Please print exactly the lines below, from the start of the material up to and including the line with "1.25), (0, 0, 0, 1)))", but none of the pictures.
# Start of COLLECTED DATA
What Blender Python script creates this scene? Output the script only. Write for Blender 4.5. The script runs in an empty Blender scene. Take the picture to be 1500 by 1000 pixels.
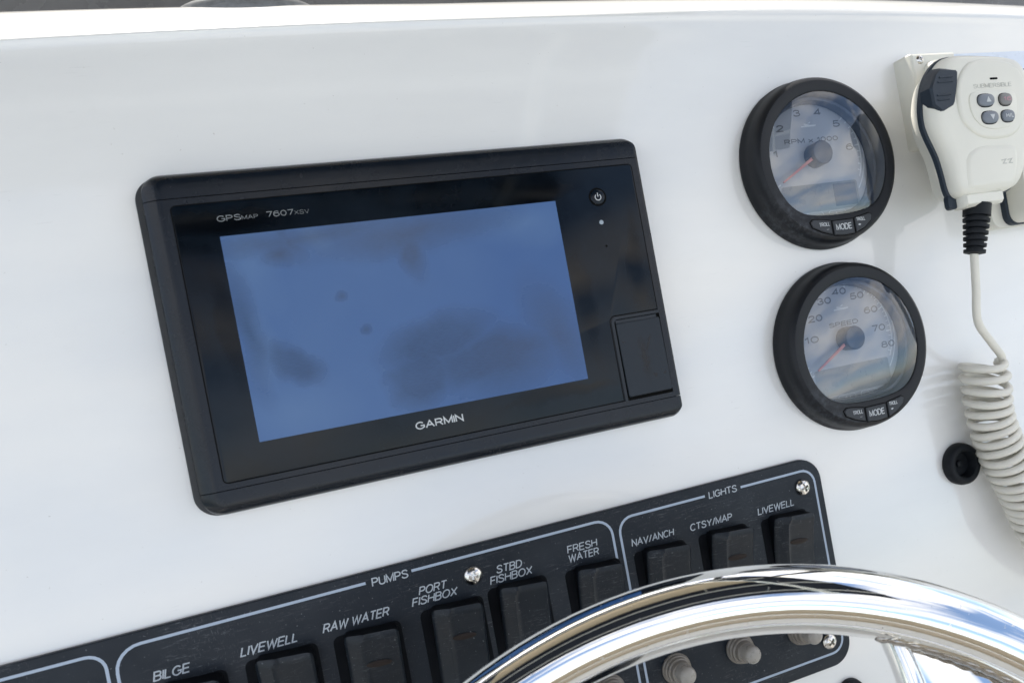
import bpy, bmesh, math, random
from mathutils import Matrix, Vector, noise
random.seed(7)
SC = bpy.context.scene
COL = SC.collection
MM = 0.001

# ------------------------------------------------------------------ dash frame
LEAN = math.radians(28)                 # the dash face leans back from the vertical
sL, cL = math.sin(LEAN), math.cos(LEAN)
# u = right, v = up the dash face, w = out of the dash face
D = Matrix(((1, 0, 0, 0), (0, sL, -cL, 0), (0, cL, sL, 1.25), (0, 0, 0, 1)))

# ------------------------------------------------------------------ camera
Rc = ((0.9251739628, -0.1814179805, 0.333377646),
      (0.1774783441, 0.9832060192, 0.0425130709),
      (-0.3354915437, 0.0198353263, 0.9418343718))
cam_d = bpy.data.cameras.new('camera')
cam = bpy.data.objects.new('camera', cam_d)
COL.objects.link(cam)
M = Matrix(((Rc[0][0], Rc[1][0], Rc[2][0], -0.0383970),
            (Rc[0][1], Rc[1][1], Rc[2][1], -0.0362799),
            (Rc[0][2], Rc[1][2], Rc[2][2], 0.3723380),
            (0, 0, 0, 1)))
cam.matrix_world = D @ M
cam_d.sensor_width = 36
cam_d.lens = 1098.05 / 1500 * 36
cam_d.shift_x = (750 - 896.64) / 1500
cam_d.shift_y = (543.56 - 500) / 1500
cam_d.clip_start = 0.02
cam_d.clip_end = 5000
cam_d.dof.use_dof = True
cam_d.dof.focus_distance = 0.40
cam_d.dof.aperture_fstop = 14
SC.camera = cam

# ------------------------------------------------------------------ light
SUN_EL, SUN_AZ = math.radians(45), math.radians(-8)     # from ahead of the boat (+Y)
world = bpy.data.worlds.new('World')
SC.world = world
world.use_nodes = True
nt = world.node_tree
sky = nt.nodes.new('ShaderNodeTexSky')
sky.sky_type = 'NISHITA'
sky.sun_disc = False
sky.sun_elevation = SUN_EL
sky.sun_rotation = SUN_AZ
sky.air_density = 1.0
sky.dust_density = 1.5
sky.ozone_density = 1.0
# broken fair-weather cloud over the Nishita sky
wtc = nt.nodes.new('ShaderNodeTexCoord')
wmp = nt.nodes.new('ShaderNodeMapping'); wmp.inputs['Scale'].default_value = (1, 1, 2.6); wmp.inputs['Location'].default_value = (.9, .35, .2)
wn = nt.nodes.new('ShaderNodeTexNoise'); wn.inputs['Scale'].default_value = 2.3; wn.inputs['Detail'].default_value = 7; wn.inputs['Roughness'].default_value = .56
wr = nt.nodes.new('ShaderNodeMapRange'); wr.inputs[1].default_value = .40; wr.inputs[2].default_value = .64; wr.inputs[4].default_value = .9
wm = nt.nodes.new('ShaderNodeMix'); wm.data_type = 'RGBA'; wm.inputs[7].default_value = (7.5, 7.0, 6.3, 1)
nt.links.new(wtc.outputs['Generated'], wmp.inputs[0]); nt.links.new(wmp.outputs[0], wn.inputs['Vector'])
nt.links.new(wn.outputs['Fac'], wr.inputs[0]); nt.links.new(wr.outputs[0], wm.inputs[0])
nt.links.new(sky.outputs[0], wm.inputs[6]); nt.links.new(wm.outputs[2], nt.nodes['Background'].inputs[0])
nt.nodes['Background'].inputs[1].default_value = 0.12
sun_d = bpy.data.lights.new('sun', 'SUN')
sun_d.energy = 3.2
sun_d.angle = math.radians(0.5)
sun_d.color = (1.0, 0.95, 0.88)
sun = bpy.data.objects.new('sun', sun_d)
COL.objects.link(sun)
sdir = Vector((math.sin(SUN_AZ) * math.cos(SUN_EL), math.cos(SUN_AZ) * math.cos(SUN_EL), math.sin(SUN_EL)))
sun.rotation_euler = sdir.to_track_quat('Z', 'Y').to_euler()
SC.view_settings.view_transform = 'Standard'
SC.view_settings.look = 'None'
SC.view_settings.exposure = 1.57
SC.view_settings.gamma = 1

# ------------------------------------------------------------------ materials
class NT:
    def __init__(s, name):
        s.m = bpy.data.materials.new(name)
        s.m.use_nodes = True
        s.t = s.m.node_tree
        s.b = s.t.nodes['Principled BSDF']
        s.tc = None
    def n(s, typ, **kw):
        x = s.t.nodes.new(typ)
        for k, v in kw.items():
            if k in ('operation', 'blend_type', 'data_type', 'noise_dimensions', 'interpolation_type', 'feature', 'distance'):
                setattr(x, k, v)
            else:
                x.inputs[k].default_value = v
        return x
    def l(s, a, b):
        s.t.links.new(a, b)
    def co(s):
        if not s.tc:
            s.tc = s.t.nodes.new('ShaderNodeTexCoord')
        return s.tc.outputs['Object']
    def noise(s, scale, detail=4, rough=.55, stretch=None, off=(0, 0, 0), rot=0):
        x = s.n('ShaderNodeTexNoise')
        x.inputs['Scale'].default_value = scale
        x.inputs['Detail'].default_value = detail
        x.inputs['Roughness'].default_value = rough
        mp = s.t.nodes.new('ShaderNodeMapping')
        mp.inputs['Location'].default_value = off
        mp.inputs['Rotation'].default_value = (0, 0, rot)
        if stretch:
            mp.inputs['Scale'].default_value = stretch
        s.l(s.co(), mp.inputs[0])
        s.l(mp.outputs[0], x.inputs['Vector'])
        return x.outputs['Fac']
    def ramp(s, src, a, b, lo=0., hi=1.):
        x = s.n('ShaderNodeMapRange')
        x.inputs[1].default_value = a
        x.inputs[2].default_value = b
        x.inputs[3].default_value = lo
        x.inputs[4].default_value = hi
        s.l(src, x.inputs[0])
        return x.outputs[0]
    def math(s, op, a, b):
        x = s.t.nodes.new('ShaderNodeMath')
        x.operation = op
        for i, v in enumerate((a, b)):
            if isinstance(v, (int, float)):
                x.inputs[i].default_value = v
            else:
                s.l(v, x.inputs[i])
        return x.outputs[0]
    def mix(s, fac, a, b):
        x = s.t.nodes.new('ShaderNodeMix')
        x.data_type = 'RGBA'
        for i, v in ((0, fac), (6, a), (7, b)):
            if isinstance(v, (int, float)):
                x.inputs[i].default_value = v
            elif isinstance(v, tuple):
                x.inputs[i].default_value = (*v, 1) if len(v) == 3 else v
            else:
                s.l(v, x.inputs[i])
        return x.outputs[2]
    def bump(s, src, strength, dist):
        x = s.t.nodes.new('ShaderNodeBump')
        x.inputs['Strength'].default_value = strength
        x.inputs['Distance'].default_value = dist
        s.l(src, x.inputs['Height'])
        s.l(x.outputs[0], s.b.inputs['Normal'])
    def set(s, **kw):
        for k, v in kw.items():
            k = {'base': 'Base Color', 'rough': 'Roughness', 'metal': 'Metallic', 'coat': 'Coat Weight',
                 'coatr': 'Coat Roughness', 'spec': 'Specular IOR Level', 'ior': 'IOR', 'trans': 'Transmission Weight'}[k]
            if isinstance(v, tuple):
                v = (*v, 1)
            if isinstance(v, (int, float, tuple)):
                s.b.inputs[k].default_value = v
            else:
                s.l(v, s.b.inputs[k])
        return s
    def blob(s, cu, cv, ru, rv, ang=0, soft=.35, warp=None):
        """a soft-edged patch at (cu, cv) mm in object space, 1 inside"""
        mp = s.t.nodes.new('ShaderNodeMapping')
        mp.vector_type = 'TEXTURE'
        mp.inputs['Location'].default_value = (cu * MM, cv * MM, 0)
        mp.inputs['Rotation'].default_value = (0, 0, math.radians(ang))
        mp.inputs['Scale'].default_value = (ru * MM, rv * MM, 10)
        s.l(warp if warp else s.co(), mp.inputs[0])
        x = s.t.nodes.new('ShaderNodeVectorMath')
        x.operation = 'LENGTH'
        s.l(mp.outputs[0], x.inputs[0])
        return s.ramp(x.outputs['Value'], 1 + soft, 1 - soft)
    def warp(s, scale, amt):
        x = s.t.nodes.new('ShaderNodeTexNoise')
        x.inputs['Scale'].default_value = scale
        x.inputs['Detail'].default_value = 3
        s.l(s.co(), x.inputs['Vector'])
        a = s.t.nodes.new('ShaderNodeVectorMath'); a.operation = 'SUBTRACT'
        s.l(x.outputs['Color'], a.inputs[0]); a.inputs[1].default_value = (.5, .5, .5)
        b = s.t.nodes.new('ShaderNodeVectorMath'); b.operation = 'SCALE'
        s.l(a.outputs[0], b.inputs[0]); b.inputs['Scale'].default_value = amt
        c = s.t.nodes.new('ShaderNodeVectorMath'); c.operation = 'ADD'
        s.l(s.co(), c.inputs[0]); s.l(b.outputs[0], c.inputs[1])
        return c.outputs[0]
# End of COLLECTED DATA
◆ **CORRECT ANSWER**
What Blender Python script creates this scene? Output the script only. Write for Blender 4.5. The script runs in an empty Blender scene. Take the picture to be 1500 by 1000 pixels.
import bpy, bmesh, math, random
from mathutils import Matrix, Vector, noise
random.seed(7)
SC = bpy.context.scene
COL = SC.collection
MM = 0.001

# ------------------------------------------------------------------ dash frame
LEAN = math.radians(28)                 # the dash face leans back from the vertical
sL, cL = math.sin(LEAN), math.cos(LEAN)
# u = right, v = up the dash face, w = out of the dash face
D = Matrix(((1, 0, 0, 0), (0, sL, -cL, 0), (0, cL, sL, 1.25), (0, 0, 0, 1)))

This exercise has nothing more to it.